Of the lines listed below, return exactly those that run from the line containing "Write a Blender" through the line containing "S.camera = cam", both included.

[Stored items]
------------------------------------------------
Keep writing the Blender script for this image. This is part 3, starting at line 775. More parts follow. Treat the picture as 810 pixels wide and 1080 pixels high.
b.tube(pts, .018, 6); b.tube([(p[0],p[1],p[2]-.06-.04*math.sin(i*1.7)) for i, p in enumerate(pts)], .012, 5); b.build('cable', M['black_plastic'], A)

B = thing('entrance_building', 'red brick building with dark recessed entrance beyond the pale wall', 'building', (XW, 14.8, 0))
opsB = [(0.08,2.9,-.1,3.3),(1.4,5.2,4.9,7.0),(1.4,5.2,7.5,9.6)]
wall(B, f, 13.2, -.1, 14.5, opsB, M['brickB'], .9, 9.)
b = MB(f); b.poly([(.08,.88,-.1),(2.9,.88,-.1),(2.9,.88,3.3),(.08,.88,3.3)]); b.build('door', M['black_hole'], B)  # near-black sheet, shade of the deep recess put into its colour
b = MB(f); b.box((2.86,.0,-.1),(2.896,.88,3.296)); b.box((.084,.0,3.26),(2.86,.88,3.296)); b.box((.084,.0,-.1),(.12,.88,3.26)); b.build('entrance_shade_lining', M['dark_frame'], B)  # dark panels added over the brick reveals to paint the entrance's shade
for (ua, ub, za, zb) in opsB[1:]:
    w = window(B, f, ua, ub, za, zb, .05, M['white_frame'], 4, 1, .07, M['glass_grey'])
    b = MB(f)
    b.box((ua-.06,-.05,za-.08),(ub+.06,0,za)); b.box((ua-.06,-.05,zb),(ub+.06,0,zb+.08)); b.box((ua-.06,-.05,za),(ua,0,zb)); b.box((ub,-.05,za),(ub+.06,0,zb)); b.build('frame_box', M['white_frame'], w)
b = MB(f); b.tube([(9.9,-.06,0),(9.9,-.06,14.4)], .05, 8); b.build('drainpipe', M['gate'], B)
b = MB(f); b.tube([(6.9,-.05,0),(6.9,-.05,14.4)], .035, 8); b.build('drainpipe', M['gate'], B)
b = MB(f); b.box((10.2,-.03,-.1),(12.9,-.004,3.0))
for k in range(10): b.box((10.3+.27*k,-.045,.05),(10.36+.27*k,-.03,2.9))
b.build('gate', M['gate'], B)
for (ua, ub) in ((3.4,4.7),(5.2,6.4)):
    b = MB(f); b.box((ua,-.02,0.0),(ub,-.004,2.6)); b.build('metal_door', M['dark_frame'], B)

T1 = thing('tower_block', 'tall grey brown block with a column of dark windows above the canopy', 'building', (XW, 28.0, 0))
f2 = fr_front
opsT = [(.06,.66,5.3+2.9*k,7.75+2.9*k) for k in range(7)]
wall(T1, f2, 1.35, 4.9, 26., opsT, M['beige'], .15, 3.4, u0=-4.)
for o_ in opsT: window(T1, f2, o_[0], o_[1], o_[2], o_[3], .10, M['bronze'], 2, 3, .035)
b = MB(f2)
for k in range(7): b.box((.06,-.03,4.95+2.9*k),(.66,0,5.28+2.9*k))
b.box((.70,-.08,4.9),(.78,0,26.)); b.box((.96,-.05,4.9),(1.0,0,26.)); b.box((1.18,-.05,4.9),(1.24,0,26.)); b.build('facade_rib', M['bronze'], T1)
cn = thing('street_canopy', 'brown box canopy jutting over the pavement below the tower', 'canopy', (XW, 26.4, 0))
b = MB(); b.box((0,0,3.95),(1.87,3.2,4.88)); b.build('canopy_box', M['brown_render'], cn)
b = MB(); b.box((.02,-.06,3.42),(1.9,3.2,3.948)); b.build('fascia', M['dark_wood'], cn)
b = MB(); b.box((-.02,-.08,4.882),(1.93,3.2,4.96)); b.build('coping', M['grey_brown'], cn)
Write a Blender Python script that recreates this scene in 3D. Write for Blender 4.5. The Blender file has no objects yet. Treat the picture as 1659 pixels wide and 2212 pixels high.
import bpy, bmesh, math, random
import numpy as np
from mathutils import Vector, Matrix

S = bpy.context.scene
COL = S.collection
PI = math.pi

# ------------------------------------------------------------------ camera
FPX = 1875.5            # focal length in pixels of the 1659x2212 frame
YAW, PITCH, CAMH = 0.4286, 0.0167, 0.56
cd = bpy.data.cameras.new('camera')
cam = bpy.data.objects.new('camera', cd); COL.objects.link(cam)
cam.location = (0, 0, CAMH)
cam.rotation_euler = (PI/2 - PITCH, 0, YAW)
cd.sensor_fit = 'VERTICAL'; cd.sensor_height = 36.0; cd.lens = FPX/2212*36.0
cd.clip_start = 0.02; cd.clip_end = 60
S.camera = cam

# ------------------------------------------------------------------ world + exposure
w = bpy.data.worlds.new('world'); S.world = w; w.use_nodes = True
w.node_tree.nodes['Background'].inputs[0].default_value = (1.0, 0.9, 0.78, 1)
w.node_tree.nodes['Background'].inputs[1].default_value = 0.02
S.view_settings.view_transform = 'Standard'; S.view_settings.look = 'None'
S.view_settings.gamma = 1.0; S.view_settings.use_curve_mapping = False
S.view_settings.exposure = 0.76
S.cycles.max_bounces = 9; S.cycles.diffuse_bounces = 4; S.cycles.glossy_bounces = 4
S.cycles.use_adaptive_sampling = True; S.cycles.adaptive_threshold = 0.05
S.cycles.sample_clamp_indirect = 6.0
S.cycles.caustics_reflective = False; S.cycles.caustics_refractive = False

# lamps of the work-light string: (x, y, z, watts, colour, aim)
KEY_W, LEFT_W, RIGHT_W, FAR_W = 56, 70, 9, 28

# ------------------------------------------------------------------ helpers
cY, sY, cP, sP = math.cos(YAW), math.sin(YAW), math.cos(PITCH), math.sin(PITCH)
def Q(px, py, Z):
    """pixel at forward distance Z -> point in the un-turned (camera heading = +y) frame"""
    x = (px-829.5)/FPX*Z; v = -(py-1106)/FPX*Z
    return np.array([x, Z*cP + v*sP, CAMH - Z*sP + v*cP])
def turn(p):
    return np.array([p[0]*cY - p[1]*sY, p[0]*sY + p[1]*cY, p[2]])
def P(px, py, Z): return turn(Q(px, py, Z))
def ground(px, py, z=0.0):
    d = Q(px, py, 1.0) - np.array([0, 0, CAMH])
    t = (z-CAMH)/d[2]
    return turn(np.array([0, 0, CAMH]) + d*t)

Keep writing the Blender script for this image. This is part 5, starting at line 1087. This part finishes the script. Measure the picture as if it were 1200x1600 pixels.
------------------------------------------------
▶ _Output for this exercise_:
Write a Blender Python script that recreates this scene in 3D. Write for Blender 4.5. The Blender file has no objects yet. Treat the picture as 1659 pixels wide and 2212 pixels high.
import bpy, bmesh, math, random
import numpy as np
from mathutils import Vector, Matrix

S = bpy.context.scene
COL = S.collection
PI = math.pi

# ------------------------------------------------------------------ camera
FPX = 1875.5            # focal length in pixels of the 1659x2212 frame
YAW, PITCH, CAMH = 0.4286, 0.0167, 0.56
cd = bpy.data.cameras.new('camera')
cam = bpy.data.objects.new('camera', cd); COL.objects.link(cam)
cam.location = (0, 0, CAMH)
cam.rotation_euler = (PI/2 - PITCH, 0, YAW)
cd.sensor_fit = 'VERTICAL'; cd.sensor_height = 36.0; cd.lens = FPX/2212*36.0
cd.clip_start = 0.02; cd.clip_end = 60
S.camera = cam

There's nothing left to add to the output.